A vida se ergue sobre excêntricos paralelos. Semelhanças, analogias, simetrias que, quase sempre, desconsideramos, ou deixamos escapar. Distraídos com a banalidade das coisas, seguimos. Agora mesmo, quando termino de ler o Diário de um velho louco, do japonês Jun’Ichiro Tanizaki, vejo-me, de repente, diante de uma bifurcação.
Publicado em 1961, o romance de Tanizaki narra a história de um ancião que se apaixona por sua jovem nora. Aos 77 anos, alquebrado e impotente, o velho Utsugi, ainda assim, não controla os impulsos eróticos que lhe sacodem o espírito. Se o corpo já não reage, o espírito e a mente continuam a ferver. Em um jogo perverso, a dançarina Satsuko, entre avanços e recuos, o atiça. O romance de Tanizaki trata dos laços impensáveis que ligam o amor ao horror.

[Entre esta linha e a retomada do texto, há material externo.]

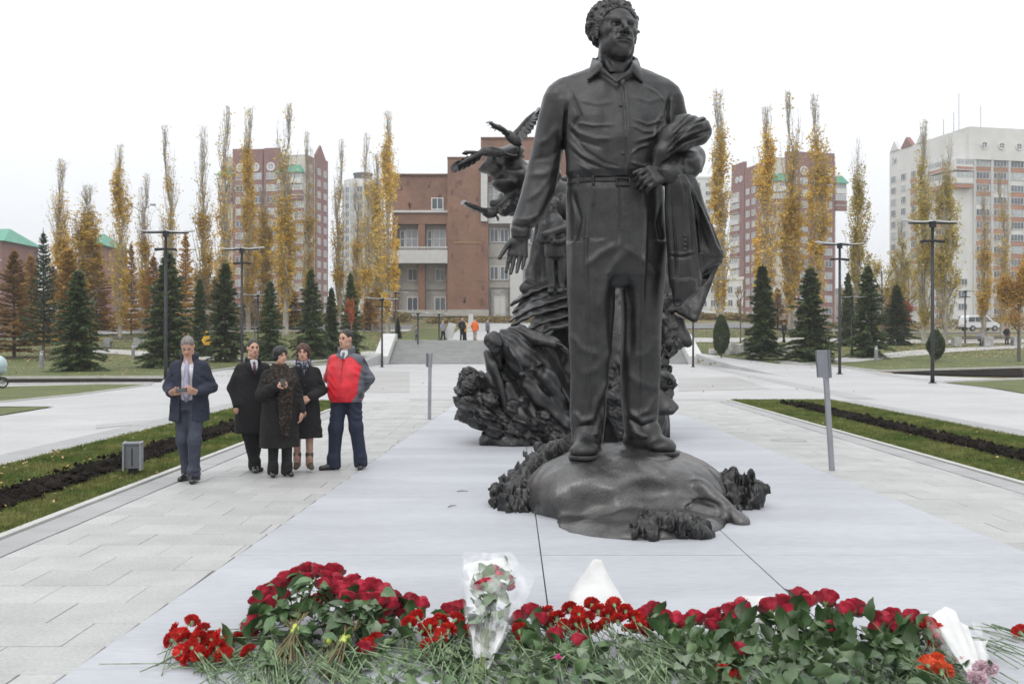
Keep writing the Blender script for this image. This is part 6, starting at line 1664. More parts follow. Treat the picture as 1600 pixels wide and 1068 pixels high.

A literatura tem o poder de rasgar fendas na memória e delas arrancar o que parecia perdido para sempre. É o que me acontece durante a leitura do Diário de um velho louco. Há mais de 30 anos, durante uma seca brutal que se derramou sobre o Nordeste brasileiro, fiz uma viagem de carro desde o Recife até Picos, no sul do Piauí. Minha missão como repórter era retratar a desolação produzida pela seca.
Contudo, no caminho, esbarrei com outros sinais, igualmente perturbadores, de ruína e tristeza. Avançávamos entre Serra Talhada e Salgueiro, no semiárido pernambucano, quando paramos, eu e meu companheiro fotógrafo, em busca de descanso. Para esticar as pernas, caminhei um pouco pela beira da estrada. Alguns passos à frente, passei a ouvir um grito. “Eu quero uma mulher!” – a voz dizia. “Eu quero uma mulher!” Não resisti e segui o grito. Meu amigo fotógrafo ainda me aconselhou: “Olha lá onde você vai se meter”. Mas o grito, desesperado e seco, me arrastava. Não resisti. Logo cheguei a um casebre solitário, cercado de trastes, pedras e bodes. Na única janela, um homem – um velho – gritava seu desespero: “Eu quero uma mulher, eu quero uma mulher!” – ele insistia.
Há um filme de Fellini, logo me lembrei, em que um rapaz, montado na copa de uma árvore, profere o mesmo clamor de solidão. Mas eu não estava em um filme, aquilo era a realidade e me atravessava como fogo. Aquele velho podia ser meu falecido pai, um nordestino. Podia ser eu mesmo. Aproximei-me devagar, mas ele me ignorou e continuou a berrar. Indiferentes, os bodes baliam sua tristeza. Não havia mais ninguém na casa.
“Posso ajudá-lo”? – arrisquei. Ele foi rude: “E o senhor por acaso é uma mulher”? Pensei: pelo menos o velho, ainda que tomado pela fúria, continua a pensar. A realidade não lhe escapa. Ao contrário de Utsugi, porém, ele não conservava nenhuma sutileza. Era escandaloso, perdera qualquer pudor, e seu coração rugia. A solidão do semiárido e a indiferença dos bodes tornavam tudo mais dramático.
Logo pensei que seu drama daria um relato. Mais ainda: tinha a forma acintosa e escandalosa de um grande relato. Nem Tanizaki, nem Fellini agiam nos bastidores. Mas a vida não precisa da arte para ser infernal e atordoante. A vida grita, como o velho gritava. “Eu quero uma mulher!” – ele insistia. Tinha a face coberta de rugas vermelhas, era corcunda e parecia desleixado. A miséria – empedrada pela seca – o espremia. Quase não podia se mover. Não se importava com nada, o desejo de um amor era maior.
Ignorando o velho, avancei mais um pouco e entrei na casa. Panelas de barro, cestos rasgados, uma mesa torta, um cão coberto de feridas. Sem pedir licença, sem me anunciar, eu me aproximei e o abracei pelas costas. Resistiu, esperneou, me xingou com palavrões terríveis, mas logo depois começou a chorar. Ofereci-lhe um copo de água. Estirou-se em uma rede. Suspirou. “O que mais posso fazer pelo senhor”? – perguntei. Foi duro: “Por favor, agora vá embora e nunca mais volte”.